The comments come as US Congress considers legislation to impose sanctions on Syria if it does not change its behaviour.

'Rogue states'

The US has accused Syria of failing to crack down on the Hezbollah group and allowing militants to cross into Iraq.

America has too many demands. If they are reasonable and realistic Syria is ready to co-operate
Syrian Foreign Minister Farouq al-Sharaa
"I ask: Who is co-operating with America as America wants?" countered Mr al-Sharaa

"America has too many demands. If they are reasonable and realistic Syria is ready to co-operate," he said.

Mr Bolton grouped Syria with other "rogue states - those most aggressively seeking to acquire weapons of mass destruction and their delivery and which are therefore threats to our national security".

But a spokeswoman for Syria's foreign ministry, Bouthaina Shaban, dismissed the description.

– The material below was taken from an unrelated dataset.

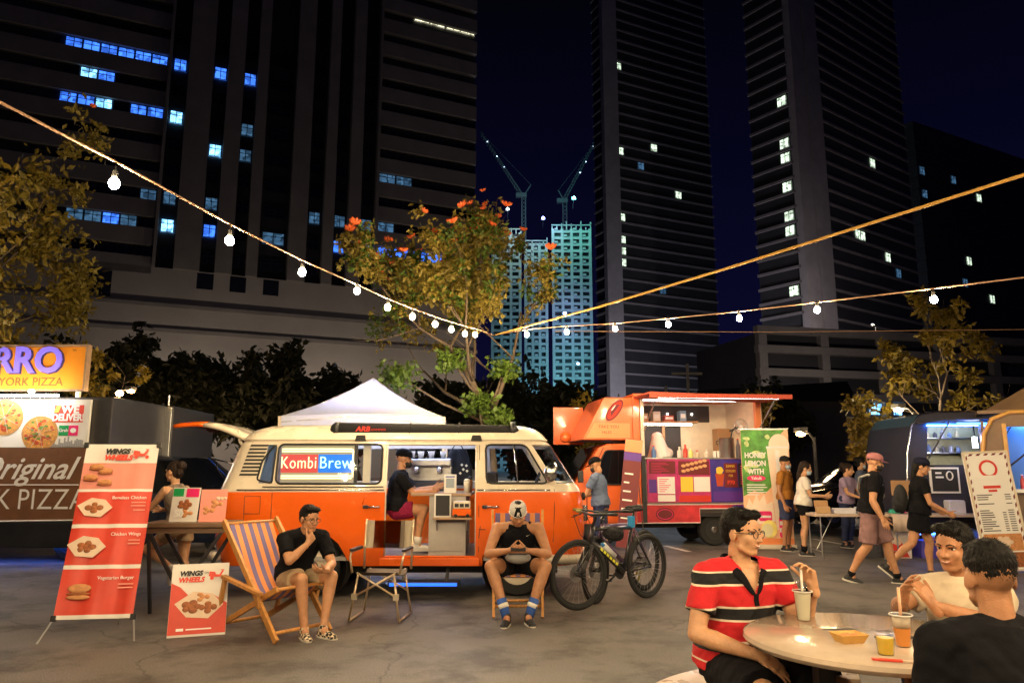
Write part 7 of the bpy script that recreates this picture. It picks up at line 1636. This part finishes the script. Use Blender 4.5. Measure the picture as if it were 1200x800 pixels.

"I think the policy here is to rid all Arabs of any armaments they have while their territories are occupied, while [funding] Israel to have all kinds of mass destruction weapons," she told the BBC.

Sanctions debated

Mr Bolton warned the US had to give itself the option to use "every tool" at its disposal to prevent the spread of such weapons.

The US Congressional bill, known as the Syria Accountability and Lebanese Sovereignty Restoration Act, would demand that Damascus changed its behaviour or face American sanctions.

The Bush administration has not taken a position on the proposed act, which also condemns Syria's military presence in Lebanon, but has in recent months weeks been indicating it is toughening its stance towards Damascus.